## Start

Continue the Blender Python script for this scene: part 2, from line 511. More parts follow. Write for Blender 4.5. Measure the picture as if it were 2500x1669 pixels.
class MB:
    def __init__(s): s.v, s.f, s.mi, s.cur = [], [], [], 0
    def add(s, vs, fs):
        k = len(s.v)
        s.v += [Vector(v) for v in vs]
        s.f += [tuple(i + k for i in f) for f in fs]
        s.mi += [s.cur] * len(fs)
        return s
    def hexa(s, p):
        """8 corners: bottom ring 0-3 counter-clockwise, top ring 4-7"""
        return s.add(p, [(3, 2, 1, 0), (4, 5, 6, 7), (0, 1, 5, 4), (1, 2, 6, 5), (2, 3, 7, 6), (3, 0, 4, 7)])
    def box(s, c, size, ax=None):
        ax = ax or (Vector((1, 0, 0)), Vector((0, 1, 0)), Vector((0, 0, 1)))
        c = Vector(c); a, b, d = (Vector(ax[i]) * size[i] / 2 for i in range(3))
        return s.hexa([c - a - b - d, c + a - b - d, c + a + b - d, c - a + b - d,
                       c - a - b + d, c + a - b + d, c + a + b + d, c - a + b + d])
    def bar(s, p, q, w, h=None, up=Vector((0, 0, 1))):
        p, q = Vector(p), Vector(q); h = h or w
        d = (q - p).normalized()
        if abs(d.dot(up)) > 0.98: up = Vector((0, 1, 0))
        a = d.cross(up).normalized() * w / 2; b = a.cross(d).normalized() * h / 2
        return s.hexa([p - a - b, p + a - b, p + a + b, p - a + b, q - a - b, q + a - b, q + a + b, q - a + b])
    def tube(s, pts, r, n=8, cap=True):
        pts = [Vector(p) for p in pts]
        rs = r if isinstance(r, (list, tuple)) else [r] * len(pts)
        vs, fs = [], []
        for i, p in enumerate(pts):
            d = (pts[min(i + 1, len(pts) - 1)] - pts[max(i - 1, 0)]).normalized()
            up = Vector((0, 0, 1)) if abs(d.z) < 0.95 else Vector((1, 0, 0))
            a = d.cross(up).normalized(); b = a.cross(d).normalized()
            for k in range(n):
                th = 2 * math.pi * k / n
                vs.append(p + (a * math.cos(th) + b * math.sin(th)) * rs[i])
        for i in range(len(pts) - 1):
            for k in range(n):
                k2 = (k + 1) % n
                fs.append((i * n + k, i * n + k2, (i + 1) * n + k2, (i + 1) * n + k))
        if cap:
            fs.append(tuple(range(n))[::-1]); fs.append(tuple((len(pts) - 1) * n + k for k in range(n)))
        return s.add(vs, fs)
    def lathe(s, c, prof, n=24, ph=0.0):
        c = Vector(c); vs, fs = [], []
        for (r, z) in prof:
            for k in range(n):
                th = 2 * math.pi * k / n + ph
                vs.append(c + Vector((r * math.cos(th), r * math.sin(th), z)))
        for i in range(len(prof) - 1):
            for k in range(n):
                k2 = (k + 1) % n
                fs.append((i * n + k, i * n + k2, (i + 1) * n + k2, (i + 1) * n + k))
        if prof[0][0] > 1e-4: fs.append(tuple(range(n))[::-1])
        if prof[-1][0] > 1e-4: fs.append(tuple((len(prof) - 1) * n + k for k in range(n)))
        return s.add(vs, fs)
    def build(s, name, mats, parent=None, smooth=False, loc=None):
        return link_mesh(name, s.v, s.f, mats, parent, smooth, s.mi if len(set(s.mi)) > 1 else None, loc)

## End

▶ [The task]
Transcribe the material exactly as it reads.

▶ [Full answer]
Continue the Blender Python script for this scene: part 2, from line 511. More parts follow. Write for Blender 4.5. Measure the picture as if it were 2500x1669 pixels.
class MB:
    def __init__(s): s.v, s.f, s.mi, s.cur = [], [], [], 0
    def add(s, vs, fs):
        k = len(s.v)
        s.v += [Vector(v) for v in vs]
        s.f += [tuple(i + k for i in f) for f in fs]
        s.mi += [s.cur] * len(fs)
        return s
    def hexa(s, p):
        """8 corners: bottom ring 0-3 counter-clockwise, top ring 4-7"""
        return s.add(p, [(3, 2, 1, 0), (4, 5, 6, 7), (0, 1, 5, 4), (1, 2, 6, 5), (2, 3, 7, 6), (3, 0, 4, 7)])
    def box(s, c, size, ax=None):
        ax = ax or (Vector((1, 0, 0)), Vector((0, 1, 0)), Vector((0, 0, 1)))
        c = Vector(c); a, b, d = (Vector(ax[i]) * size[i] / 2 for i in range(3))
        return s.hexa([c - a - b - d, c + a - b - d, c + a + b - d, c - a + b - d,
                       c - a - b + d, c + a - b + d, c + a + b + d, c - a + b + d])
    def bar(s, p, q, w, h=None, up=Vector((0, 0, 1))):
        p, q = Vector(p), Vector(q); h = h or w
        d = (q - p).normalized()
        if abs(d.dot(up)) > 0.98: up = Vector((0, 1, 0))
        a = d.cross(up).normalized() * w / 2; b = a.cross(d).normalized() * h / 2
        return s.hexa([p - a - b, p + a - b, p + a + b, p - a + b, q - a - b, q + a - b, q + a + b, q - a + b])
    def tube(s, pts, r, n=8, cap=True):
        pts = [Vector(p) for p in pts]
        rs = r if isinstance(r, (list, tuple)) else [r] * len(pts)
        vs, fs = [], []
        for i, p in enumerate(pts):
            d = (pts[min(i + 1, len(pts) - 1)] - pts[max(i - 1, 0)]).normalized()
            up = Vector((0, 0, 1)) if abs(d.z) < 0.95 else Vector((1, 0, 0))
            a = d.cross(up).normalized(); b = a.cross(d).normalized()
            for k in range(n):
                th = 2 * math.pi * k / n
                vs.append(p + (a * math.cos(th) + b * math.sin(th)) * rs[i])
        for i in range(len(pts) - 1):
            for k in range(n):
                k2 = (k + 1) % n
                fs.append((i * n + k, i * n + k2, (i + 1) * n + k2, (i + 1) * n + k))
        if cap:
            fs.append(tuple(range(n))[::-1]); fs.append(tuple((len(pts) - 1) * n + k for k in range(n)))
        return s.add(vs, fs)
    def lathe(s, c, prof, n=24, ph=0.0):
        c = Vector(c); vs, fs = [], []
        for (r, z) in prof:
            for k in range(n):
                th = 2 * math.pi * k / n + ph
                vs.append(c + Vector((r * math.cos(th), r * math.sin(th), z)))
        for i in range(len(prof) - 1):
            for k in range(n):
                k2 = (k + 1) % n
                fs.append((i * n + k, i * n + k2, (i + 1) * n + k2, (i + 1) * n + k))
        if prof[0][0] > 1e-4: fs.append(tuple(range(n))[::-1])
        if prof[-1][0] > 1e-4: fs.append(tuple((len(prof) - 1) * n + k for k in range(n)))
        return s.add(vs, fs)
    def build(s, name, mats, parent=None, smooth=False, loc=None):
        return link_mesh(name, s.v, s.f, mats, parent, smooth, s.mi if len(set(s.mi)) > 1 else None, loc)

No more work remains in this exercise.